When Kolchak wrote up the story, he was blackmailed by the police and Las Vegas politicians. Fearing the public reaction, they wanted to make sure the piece never saw the light of day. “We are supposed to print news, not suppress it!” cried Kolchak, a kind of 1970s Glenn Greenwald. Forced out of town, Kolchak is putting it all in a book. The truth is (The Night Stalker was a main inspiration for The X-Files) is going to see the light of day.

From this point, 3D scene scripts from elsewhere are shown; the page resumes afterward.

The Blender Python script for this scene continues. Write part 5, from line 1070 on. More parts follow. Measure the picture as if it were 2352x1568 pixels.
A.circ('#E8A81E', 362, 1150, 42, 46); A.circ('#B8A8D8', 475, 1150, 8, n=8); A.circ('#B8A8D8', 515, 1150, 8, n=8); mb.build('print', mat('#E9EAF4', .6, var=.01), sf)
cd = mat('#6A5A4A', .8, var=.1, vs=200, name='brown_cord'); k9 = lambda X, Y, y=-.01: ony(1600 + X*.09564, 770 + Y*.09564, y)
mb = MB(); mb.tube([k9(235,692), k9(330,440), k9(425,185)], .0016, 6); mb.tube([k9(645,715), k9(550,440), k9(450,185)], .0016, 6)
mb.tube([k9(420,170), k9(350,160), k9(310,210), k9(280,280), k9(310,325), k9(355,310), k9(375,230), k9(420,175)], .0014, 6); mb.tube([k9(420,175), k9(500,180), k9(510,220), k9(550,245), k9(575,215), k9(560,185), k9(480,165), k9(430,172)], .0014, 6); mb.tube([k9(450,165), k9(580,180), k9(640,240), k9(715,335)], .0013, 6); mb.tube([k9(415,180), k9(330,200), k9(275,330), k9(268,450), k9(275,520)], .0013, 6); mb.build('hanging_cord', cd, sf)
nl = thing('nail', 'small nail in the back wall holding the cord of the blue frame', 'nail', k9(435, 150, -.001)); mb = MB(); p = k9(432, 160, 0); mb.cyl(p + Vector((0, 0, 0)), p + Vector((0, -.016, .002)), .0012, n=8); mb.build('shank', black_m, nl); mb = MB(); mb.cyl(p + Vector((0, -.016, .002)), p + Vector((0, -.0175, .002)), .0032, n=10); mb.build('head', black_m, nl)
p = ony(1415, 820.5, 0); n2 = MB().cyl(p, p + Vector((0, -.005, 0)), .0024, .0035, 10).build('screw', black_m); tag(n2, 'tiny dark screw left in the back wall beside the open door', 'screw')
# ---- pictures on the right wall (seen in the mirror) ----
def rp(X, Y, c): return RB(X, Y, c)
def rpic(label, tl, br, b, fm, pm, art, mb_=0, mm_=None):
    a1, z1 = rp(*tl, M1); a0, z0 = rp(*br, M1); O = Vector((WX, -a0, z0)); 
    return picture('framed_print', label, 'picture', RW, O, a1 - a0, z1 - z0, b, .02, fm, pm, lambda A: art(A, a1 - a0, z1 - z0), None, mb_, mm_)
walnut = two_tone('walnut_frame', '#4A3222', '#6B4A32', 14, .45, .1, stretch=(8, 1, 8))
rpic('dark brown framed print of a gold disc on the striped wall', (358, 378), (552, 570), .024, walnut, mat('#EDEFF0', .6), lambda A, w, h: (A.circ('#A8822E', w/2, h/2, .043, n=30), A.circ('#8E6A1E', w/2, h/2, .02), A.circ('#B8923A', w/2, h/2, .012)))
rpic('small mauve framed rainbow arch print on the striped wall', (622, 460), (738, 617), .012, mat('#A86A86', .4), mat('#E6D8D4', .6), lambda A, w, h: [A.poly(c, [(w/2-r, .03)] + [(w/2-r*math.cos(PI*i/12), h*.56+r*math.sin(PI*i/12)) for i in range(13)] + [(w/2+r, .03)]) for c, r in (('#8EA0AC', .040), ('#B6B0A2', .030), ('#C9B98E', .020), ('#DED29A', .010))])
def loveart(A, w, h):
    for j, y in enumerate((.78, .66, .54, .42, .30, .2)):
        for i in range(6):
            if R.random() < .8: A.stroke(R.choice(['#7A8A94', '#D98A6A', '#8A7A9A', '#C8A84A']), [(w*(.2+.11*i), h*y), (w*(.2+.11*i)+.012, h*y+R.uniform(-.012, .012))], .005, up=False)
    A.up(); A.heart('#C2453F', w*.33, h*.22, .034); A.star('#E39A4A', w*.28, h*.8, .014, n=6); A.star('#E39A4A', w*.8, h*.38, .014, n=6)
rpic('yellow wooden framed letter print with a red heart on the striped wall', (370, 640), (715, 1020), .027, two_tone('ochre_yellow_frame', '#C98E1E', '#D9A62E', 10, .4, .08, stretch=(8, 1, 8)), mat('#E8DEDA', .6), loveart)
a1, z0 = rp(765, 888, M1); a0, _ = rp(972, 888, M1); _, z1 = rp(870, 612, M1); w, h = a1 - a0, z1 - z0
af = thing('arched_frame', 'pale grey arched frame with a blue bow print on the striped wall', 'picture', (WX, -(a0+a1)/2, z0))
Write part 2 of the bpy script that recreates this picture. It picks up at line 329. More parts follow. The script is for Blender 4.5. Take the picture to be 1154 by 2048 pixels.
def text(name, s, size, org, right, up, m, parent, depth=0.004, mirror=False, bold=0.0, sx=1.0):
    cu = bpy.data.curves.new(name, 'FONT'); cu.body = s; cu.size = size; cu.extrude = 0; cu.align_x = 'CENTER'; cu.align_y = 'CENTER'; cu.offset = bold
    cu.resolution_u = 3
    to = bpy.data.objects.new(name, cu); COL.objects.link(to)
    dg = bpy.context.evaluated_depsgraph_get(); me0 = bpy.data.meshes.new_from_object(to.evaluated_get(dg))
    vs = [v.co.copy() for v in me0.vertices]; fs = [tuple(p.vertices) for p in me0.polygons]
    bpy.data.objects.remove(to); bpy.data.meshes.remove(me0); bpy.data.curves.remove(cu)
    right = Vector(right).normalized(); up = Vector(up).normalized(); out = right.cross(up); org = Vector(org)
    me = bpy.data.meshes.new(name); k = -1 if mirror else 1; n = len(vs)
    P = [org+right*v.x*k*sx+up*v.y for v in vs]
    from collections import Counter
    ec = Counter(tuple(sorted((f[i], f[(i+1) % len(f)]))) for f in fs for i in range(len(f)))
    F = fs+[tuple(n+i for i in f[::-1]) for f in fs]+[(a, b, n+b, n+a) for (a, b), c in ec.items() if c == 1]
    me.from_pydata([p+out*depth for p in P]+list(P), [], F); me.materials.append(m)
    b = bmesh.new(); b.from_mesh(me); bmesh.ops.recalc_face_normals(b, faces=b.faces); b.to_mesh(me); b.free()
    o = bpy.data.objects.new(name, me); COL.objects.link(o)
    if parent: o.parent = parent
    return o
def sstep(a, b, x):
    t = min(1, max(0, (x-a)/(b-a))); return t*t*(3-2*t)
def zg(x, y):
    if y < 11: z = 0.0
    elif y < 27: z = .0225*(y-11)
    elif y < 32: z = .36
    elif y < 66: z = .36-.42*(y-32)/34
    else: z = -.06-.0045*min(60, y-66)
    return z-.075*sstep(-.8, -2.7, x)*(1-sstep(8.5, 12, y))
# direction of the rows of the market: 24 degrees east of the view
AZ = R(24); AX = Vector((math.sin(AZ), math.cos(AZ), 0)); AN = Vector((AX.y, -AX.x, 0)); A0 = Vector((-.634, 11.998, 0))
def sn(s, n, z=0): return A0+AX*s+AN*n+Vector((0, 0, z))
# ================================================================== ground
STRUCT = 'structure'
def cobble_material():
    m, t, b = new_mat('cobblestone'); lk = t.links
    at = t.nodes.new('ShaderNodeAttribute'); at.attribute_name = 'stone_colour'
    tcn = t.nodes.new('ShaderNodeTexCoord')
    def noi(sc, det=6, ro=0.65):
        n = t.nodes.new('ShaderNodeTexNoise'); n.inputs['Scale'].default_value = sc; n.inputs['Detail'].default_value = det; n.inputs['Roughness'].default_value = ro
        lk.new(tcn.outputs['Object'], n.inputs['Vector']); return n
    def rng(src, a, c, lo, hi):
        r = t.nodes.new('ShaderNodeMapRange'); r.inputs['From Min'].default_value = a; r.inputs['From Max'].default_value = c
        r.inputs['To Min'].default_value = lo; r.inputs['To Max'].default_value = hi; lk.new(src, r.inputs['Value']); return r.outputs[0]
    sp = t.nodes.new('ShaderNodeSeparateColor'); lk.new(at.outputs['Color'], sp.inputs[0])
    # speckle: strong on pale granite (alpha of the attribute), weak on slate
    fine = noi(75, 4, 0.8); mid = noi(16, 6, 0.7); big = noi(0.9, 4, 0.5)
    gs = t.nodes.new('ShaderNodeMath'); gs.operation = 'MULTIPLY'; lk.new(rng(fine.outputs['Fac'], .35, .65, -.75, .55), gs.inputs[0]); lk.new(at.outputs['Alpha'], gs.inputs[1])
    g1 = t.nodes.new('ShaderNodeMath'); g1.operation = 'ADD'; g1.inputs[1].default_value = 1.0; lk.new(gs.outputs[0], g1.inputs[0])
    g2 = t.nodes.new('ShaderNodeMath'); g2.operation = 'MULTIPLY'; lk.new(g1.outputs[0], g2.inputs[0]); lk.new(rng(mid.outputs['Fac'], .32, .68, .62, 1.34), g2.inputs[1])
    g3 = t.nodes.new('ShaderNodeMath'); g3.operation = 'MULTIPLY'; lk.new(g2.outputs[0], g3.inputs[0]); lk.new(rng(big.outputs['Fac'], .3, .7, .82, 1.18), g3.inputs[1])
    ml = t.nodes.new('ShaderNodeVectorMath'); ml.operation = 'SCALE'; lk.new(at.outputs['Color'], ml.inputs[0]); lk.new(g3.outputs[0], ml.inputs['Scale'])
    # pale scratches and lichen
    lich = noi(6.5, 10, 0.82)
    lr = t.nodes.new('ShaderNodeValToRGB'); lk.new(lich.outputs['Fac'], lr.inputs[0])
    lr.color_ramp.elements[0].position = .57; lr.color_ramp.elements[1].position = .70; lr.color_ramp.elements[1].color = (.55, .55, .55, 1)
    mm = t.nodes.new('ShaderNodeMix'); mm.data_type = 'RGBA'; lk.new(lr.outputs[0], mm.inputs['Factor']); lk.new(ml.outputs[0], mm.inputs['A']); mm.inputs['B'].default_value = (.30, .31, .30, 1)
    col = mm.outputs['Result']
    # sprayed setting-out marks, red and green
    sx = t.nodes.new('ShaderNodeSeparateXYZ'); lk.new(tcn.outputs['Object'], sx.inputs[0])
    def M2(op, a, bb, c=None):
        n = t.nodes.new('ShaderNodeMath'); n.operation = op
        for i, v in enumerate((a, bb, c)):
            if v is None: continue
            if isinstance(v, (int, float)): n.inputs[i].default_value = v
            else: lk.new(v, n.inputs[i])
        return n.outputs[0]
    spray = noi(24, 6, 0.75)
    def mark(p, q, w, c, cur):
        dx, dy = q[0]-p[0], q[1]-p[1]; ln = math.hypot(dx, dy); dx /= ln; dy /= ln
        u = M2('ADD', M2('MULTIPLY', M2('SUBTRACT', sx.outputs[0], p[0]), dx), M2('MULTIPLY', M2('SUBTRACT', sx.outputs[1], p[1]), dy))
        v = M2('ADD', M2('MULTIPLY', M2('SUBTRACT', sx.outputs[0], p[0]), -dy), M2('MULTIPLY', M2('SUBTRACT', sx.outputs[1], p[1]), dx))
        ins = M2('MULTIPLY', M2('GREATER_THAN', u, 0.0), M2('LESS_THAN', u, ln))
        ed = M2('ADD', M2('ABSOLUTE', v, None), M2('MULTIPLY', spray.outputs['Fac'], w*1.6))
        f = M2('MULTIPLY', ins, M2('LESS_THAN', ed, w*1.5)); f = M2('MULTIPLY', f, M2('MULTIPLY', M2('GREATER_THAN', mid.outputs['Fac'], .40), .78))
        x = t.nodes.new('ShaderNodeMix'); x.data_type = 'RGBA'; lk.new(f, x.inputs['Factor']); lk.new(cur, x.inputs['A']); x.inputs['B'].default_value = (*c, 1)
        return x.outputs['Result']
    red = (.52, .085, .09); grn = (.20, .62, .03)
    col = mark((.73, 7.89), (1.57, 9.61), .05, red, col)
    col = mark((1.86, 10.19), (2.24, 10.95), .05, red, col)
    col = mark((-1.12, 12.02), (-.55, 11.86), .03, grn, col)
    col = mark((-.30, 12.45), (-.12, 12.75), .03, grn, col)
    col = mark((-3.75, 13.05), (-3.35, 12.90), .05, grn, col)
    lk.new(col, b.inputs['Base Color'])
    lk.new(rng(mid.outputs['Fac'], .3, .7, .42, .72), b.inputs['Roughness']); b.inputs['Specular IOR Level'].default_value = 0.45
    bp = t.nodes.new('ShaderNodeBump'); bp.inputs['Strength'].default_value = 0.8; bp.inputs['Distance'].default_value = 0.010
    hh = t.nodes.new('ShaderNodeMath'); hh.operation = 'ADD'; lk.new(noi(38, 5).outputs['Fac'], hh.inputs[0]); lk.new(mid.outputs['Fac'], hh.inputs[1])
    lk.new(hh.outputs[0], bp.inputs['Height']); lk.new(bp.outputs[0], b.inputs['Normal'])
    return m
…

Carl Kolchak might seem crazy, but as Lucas observes in the audio commentary, “pause to consider what historians now tell us about what was really going on between the White House and journalists at this particular time.” It was a paranoid time in the United States, but people were afraid for good reason. Lucas cites Poisoning the Press, Mark Feldstein’s book about Richard Nixon and the media. Nixon planted stories and letters in the press to try and undermine the reporting of Jack Anderson. The President even considered plans to poison Anderson. “Ratfucking,” the precursor to today’s opposition research, was destroying lives.

America in the early-1970s was the time of Vietnam, Watergate and Robert Altman’s Nashville. Like Nashville, The Night Stalker is both “anti-establishment and pro American Dream.” It fits into the “shadow cinema” of the 1970s, movies that were countercultural while also celebrating the values of more traditional and patriotic Middle America. Authority everywhere was eroding, but people still loved the country.

Kolchak is a perfect character to represent both sides. As Tim Lucas notes, the reporter “appeals to both sides of what was then called the generation gap.” In Kolchak, “there is something of the countercultural reporter. He’s not just filing his stories, he’s finding the stories of coverups approved by the local police and government.”

Yet Kolchak also has a conservative cynicism: “He’s not just doing this to tell the truth, he’s doing this for reasons of self-interest.” Like Glenn Greenwald or Tucker Carlson, Kolchak has been fired from several places, “all presumably for trying to get the truth past his editors.” Kolchak, who is “hell bent on getting the last laugh and coming back in style,” is “a charismatic grab bag full of contradictions, panache, [and] bad taste.” He doesn’t like authority but has “an all-American love for the goddam capital-T Truth.”

Lucas speculates that had they remade The Night Stalker in the 1990s, Kolchak could've been played by James Woods or Dennis Miller—both conservatives. Indeed, in 2021 the roles of the corrupt politicians, censors and extortionate fixers are now played by people like Joe Biden, Kamala Harris, and places like The New York Times and Facebook. These are the lairs and ghouls who promote fake news like the Russia collusion hoax, and suppress uncomfortable stories such as the laptop of Hunter Biden—a character who, with his addictions, resembles nothing so much as a modern vampire.

When the demon Michael Avenatti, who’d try to suck Donald Trump’s blood and—full disclosure—accuse me of running a high school drug and gang rape cartel, appeared in 2018, the one reporter who saw his true nature was Carlson. Carlson called Avenatti out in one famous interview, but there was a smaller, but even more telling encounter. Carlson said that when Avenatti showed up at the studio, one of Carlson’s producers “felt the hair on his arm stand up.” Carlson claimed that in all his years on television, he’d never seen anything like it. Carlson, like Kolchak (and unlike any other reporter in the media) knew what he was dealing with.

Finally, early in The Night Stalker there’s a scene that the media today should consider with genuine seriousness. Kolchak is talking to all of his contacts—doctors, cocktail waitresses, cops. He has great sources. As a result, he’s the best, most connected reporter in Las Vegas. As Tim Lucas notes, there can only be one reason why. “They must all feel like he has represented them fairly and squarely in the stories he has done in the past.”